Form and Function/Expression of Truth and Beauty

This project examines the relationship of form and function in architectural design.  It encourages the awareness of truth, whatever position the designer takes, and promotes the arbitrary aesthetic of “functional” beauty.

The requirements of the project were to create a bridge with a span length of 190' and a height of 10'. The bridge was required to have movable components to allow a 30' x 40' object to pass through. Consequently, the movable components would have to feature ideas that are derived from analogies.


Part 1

Creative Design Process

The creative design process is the first phase of this project. It involves creating a table with nine combinations of prototypes (which are used to select the span) and analogies (which are used to select the movements and functions of common household items and joints). Listing the most apparent solution and the most obscure solution are both very important, because when combining those two solutions, critical design focus is a key factor in where the conceptual prototypes and movement/function analogy intersect. 
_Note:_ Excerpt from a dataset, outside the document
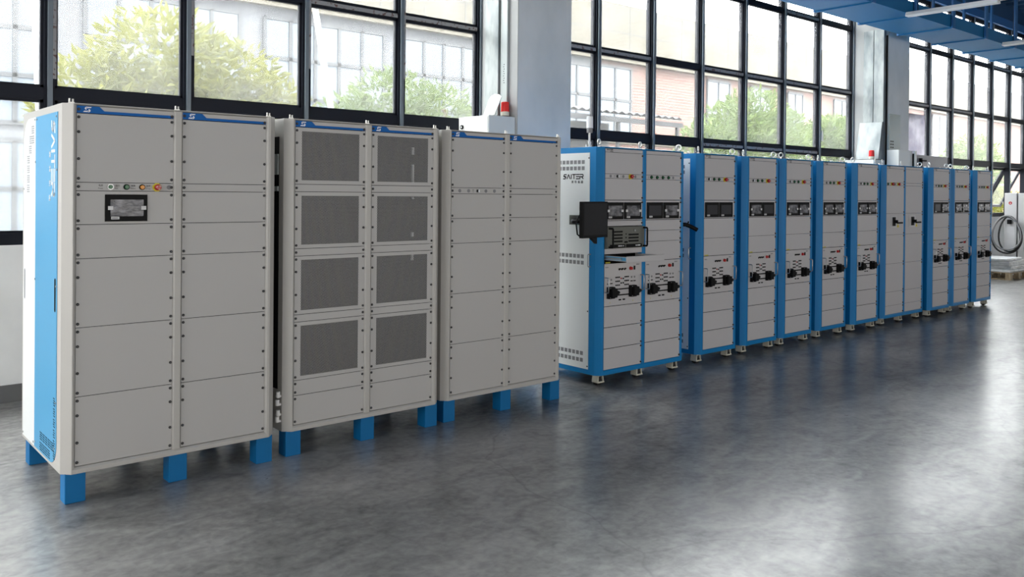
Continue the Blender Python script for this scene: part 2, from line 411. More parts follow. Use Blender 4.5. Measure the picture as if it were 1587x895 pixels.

The span of the bridge was required to be 190' long, and no piers could be placed between the two abutments of the span. All members of the bridge were required to be no more than 20' long.

The prototypes for the creative design process were a continuous tied arch structure (similar to the Newark Bay Bridge), a cable-stayed structure (similar to the John James Audubon Bridge), and a cantilevered truss structure (similar to the Quebec Bridge). An air pump (which uses a piston/vertical lift mechanism), a pair of binoculars (which uses a hinge mechanism), and a tape measure (which uses a sliding mechanism) were the three tools that laid the groundwork for the analogies. 

Part 2

Preliminary Designs

The two preliminary designs that were chosen, based off the conceptual combinations table, were a continuous tied arch bridge with a vertical lift span and a side-spar cantilever cable stayed bridge with a drawbridge span. Using the analogies of a pulleys (on the first design) and a hinge (on the second design), the following images and animations were compiled.

Part 3

Final Design

Based on the preliminary designs that were presented above, a continuous tied arch span with a vertical lift component was chosen. This combination employs the use of pulleys to lift a section of the bridge up to 31'9" above the bridge's deck. This will allow a 30' x 40' object to pass under that section without damaging or even destroying the bridge's movable components.